Lantas, apakah semua pertemanan dan persahabatan adalah pura-pura? Tidak juga. Yang membedakan adalah kesadaran dan niat. Ada hubungan yang memang tumbuh karena kepentingan, tapi diperkuat oleh nilai-nilai seperti empati, kejujuran, dan loyalitas. Kepentingan mungkin jadi pintu masuk, tapi bukan berarti harus menjadi pondasi utama.

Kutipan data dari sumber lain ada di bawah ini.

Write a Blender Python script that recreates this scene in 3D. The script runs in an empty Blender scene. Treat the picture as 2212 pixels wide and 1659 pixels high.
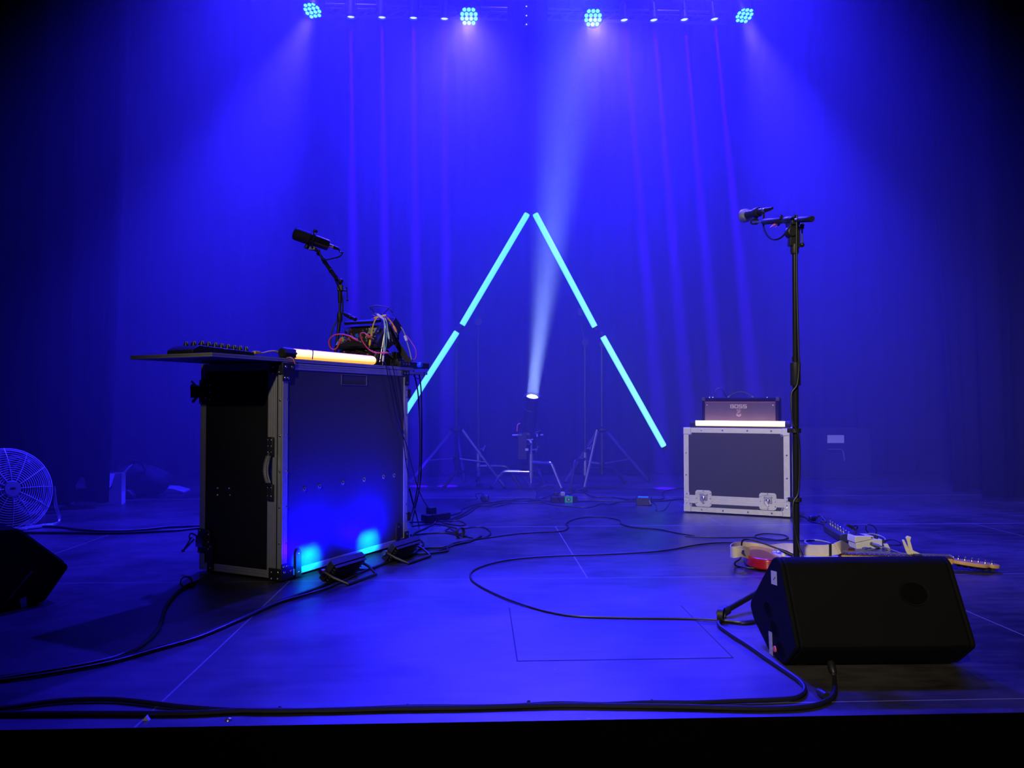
import bpy, math, random
import numpy as np
from mathutils import Vector, Matrix

random.seed(7)
S = bpy.context.scene
COL = S.collection
R = math.radians

# ------------------------------------------------------------------ camera
F_PX = 1640.0
YAW, PITCH, CAM_H = R(2.52), R(1.41), 0.70
cam_data = bpy.data.cameras.new('camera')
cam_data.sensor_width = 36.0
cam_data.lens = F_PX / 2212.0 * 36.0
cam_data.clip_start = 0.02
cam = bpy.data.objects.new('camera', cam_data)
cam.location = (0, 0, CAM_H)
cam.rotation_euler = (R(90) + PITCH, 0, -YAW)
COL.objects.link(cam)
S.camera = cam

# ------------------------------------------------------------------ world, exposure
world = bpy.data.worlds.new('hall')
S.world = world
world.use_nodes = True
world.node_tree.nodes['Background'].inputs[0].default_value = (0.02, 0.015, 0.35, 1)
world.node_tree.nodes['Background'].inputs[1].default_value = 0.05
S.view_settings.view_transform = 'Standard'
S.view_settings.look = 'None'
S.view_settings.exposure = 0.0
S.view_settings.gamma = 1.0
S.view_settings.use_curve_mapping = False
S.cycles.volume_bounces = 0
S.cycles.max_bounces = 6
S.cycles.diffuse_bounces = 2
S.cycles.glossy_bounces = 3
S.cycles.sample_clamp_indirect = 4.0

BLUE = (0.020, 0.012, 1.0)

def spot(name, loc, target, energy, color, size, blend=0.5, radius=0.03, parent=None):
    d = bpy.data.lights.new(name, 'SPOT')
    d.energy, d.color, d.spot_size, d.spot_blend, d.shadow_soft_size = energy, color, R(size), blend, radius
    o = bpy.data.objects.new(name, d)
    COL.objects.link(o)
    o.location = loc
    o.rotation_euler = (Vector(target) - Vector(loc)).to_track_quat('-Z', 'Y').to_euler()
    return o

# white front-of-house profile, out in the hall, high and to the left
spot('front_of_house_light', (-2.6, -5.0, 4.6), (1.9, 5.2, 0.0), 2300, (1.0, 0.90, 0.66), 29, 1.0, 0.12)

# ------------------------------------------------------------------ pixel -> stage helpers (the camera above, in numbers)
_fw = Vector((math.sin(YAW) * math.cos(PITCH), math.cos(YAW) * math.cos(PITCH), math.sin(PITCH)))
_rt = Vector((math.cos(YAW), -math.sin(YAW), 0))
_up = _rt.cross(_fw)
def _ray(x, y): return _fw + _rt * ((x - 1106) / F_PX) + _up * ((829.5 - y) / F_PX)
def G(x, y, z=0.0):
    """point at height z seen at a photograph pixel"""
    d = _ray(x, y); return Vector((0, 0, CAM_H)) + d * ((z - CAM_H) / d.z)
def P(x, y, Y):
    """point at stage depth Y seen at a photograph pixel"""
    d = _ray(x, y); return Vector((0, 0, CAM_H)) + d * (Y / d.y)

# ------------------------------------------------------------------ materials
def mat(name, col, rough=0.5, metal=0.0, bump=0.0, bscale=80.0, var=0.25, vscale=9.0, coat=0.0, spec=0.5, sheen=0.0):
    m = bpy.data.materials.new(name); m.use_nodes = True
    nt = m.node_tree; b = nt.nodes['Principled BSDF']
    b.inputs['Roughness'].default_value = rough
    b.inputs['Metallic'].default_value = metal
    b.inputs['Specular IOR Level'].default_value = spec
    b.inputs['Coat Weight'].default_value = coat
    b.inputs['Sheen Weight'].default_value = sheen
    tc = nt.nodes.new('ShaderNodeTexCoord')
    n = nt.nodes.new('ShaderNodeTexNoise'); n.inputs['Scale'].default_value = vscale; n.inputs['Detail'].default_value = 4
    nt.links.new(tc.outputs['Object'], n.inputs['Vector'])
    mx = nt.nodes.new('ShaderNodeMix'); mx.data_type = 'RGBA'
    mx.inputs[6].default_value = tuple(c * (1 - var) for c in col[:3]) + (1,)
    mx.inputs[7].default_value = tuple(min(1, c * (1 + var)) for c in col[:3]) + (1,)
    nt.links.new(n.outputs['Fac'], mx.inputs[0]); nt.links.new(mx.outputs[2], b.inputs['Base Color'])
    if bump:
        n2 = nt.nodes.new('ShaderNodeTexNoise'); n2.inputs['Scale'].default_value = bscale; n2.inputs['Detail'].default_value = 3
        nt.links.new(tc.outputs['Object'], n2.inputs['Vector'])
        bp = nt.nodes.new('ShaderNodeBump'); bp.inputs['Strength'].default_value = bump; bp.inputs['Distance'].default_value = 0.01
        nt.links.new(n2.outputs['Fac'], bp.inputs['Height']); nt.links.new(bp.outputs[0], b.inputs['Normal'])
    return m

def emit(name, col, strength):
    m = bpy.data.materials.new(name); m.use_nodes = True
    nt = m.node_tree; b = nt.nodes['Principled BSDF']
    b.inputs['Base Color'].default_value = (0.8, 0.8, 0.8, 1); b.inputs['Roughness'].default_value = 0.4
    b.inputs['Emission Color'].default_value = tuple(col) + (1,)
    b.inputs['Emission Strength'].default_value = strength
    return m

def emit_towards(name, core, edge, axis, lo, hi, score, sedge):
    """tube glow put into the colour: core tone towards axis, edge tone away (object space)"""
    m = emit(name, core, 1.0); nt = m.node_tree; b = nt.nodes['Principled BSDF']
    tc = nt.nodes.new('ShaderNodeTexCoord')
    dp = nt.nodes.new('ShaderNodeVectorMath'); dp.operation = 'DOT_PRODUCT'
    nt.links.new(tc.outputs['Normal'], dp.inputs[0]); dp.inputs[1].default_value = axis
    mr = nt.nodes.new('ShaderNodeMapRange'); mr.interpolation_type = 'SMOOTHSTEP'
    mr.inputs[1].default_value, mr.inputs[2].default_value = lo, hi
    nt.links.new(dp.outputs['Value'], mr.inputs[0])
    mx = nt.nodes.new('ShaderNodeMix'); mx.data_type = 'RGBA'
    mx.inputs[6].default_value = tuple(c * sedge for c in edge) + (1,)
    mx.inputs[7].default_value = tuple(c * score for c in core) + (1,)
    nt.links.new(mr.outputs[0], mx.inputs[0]); nt.links.new(mx.outputs[2], b.inputs['Emission Color'])
    return m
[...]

Seharusnya, hubungan manusia dibangun dengan keikhlasan. Tidak melulu soal untung rugi, atau siapa dapat apa. Seharusnya, kita bisa berteman karena ketulusan ingin berbagi cerita, ingin saling dukung tanpa hitung-hitungan. Ketika kepentingan hadir, jadikan itu bonus, bukan alasan utama. Sehingga saat kepentingan hilang, kita tetap punya alasan untuk bertahan, karena kita peduli, karena kita menghargai keberadaan satu sama lain.
Dunia memang tidak hitam putih. Tidak semua sahabat palsu, dan tidak semua teman tulus. Tapi jika kita mampu menyadari bahwa relasi yang sehat tidak bergantung pada apa yang kita dapatkan, melainkan pada apa yang bisa kita berikan juga, maka kita telah melampaui batasan “kepentingan.” Kita menjadi manusia yang lebih bijak dalam memilih, membina, dan merawat hubungan.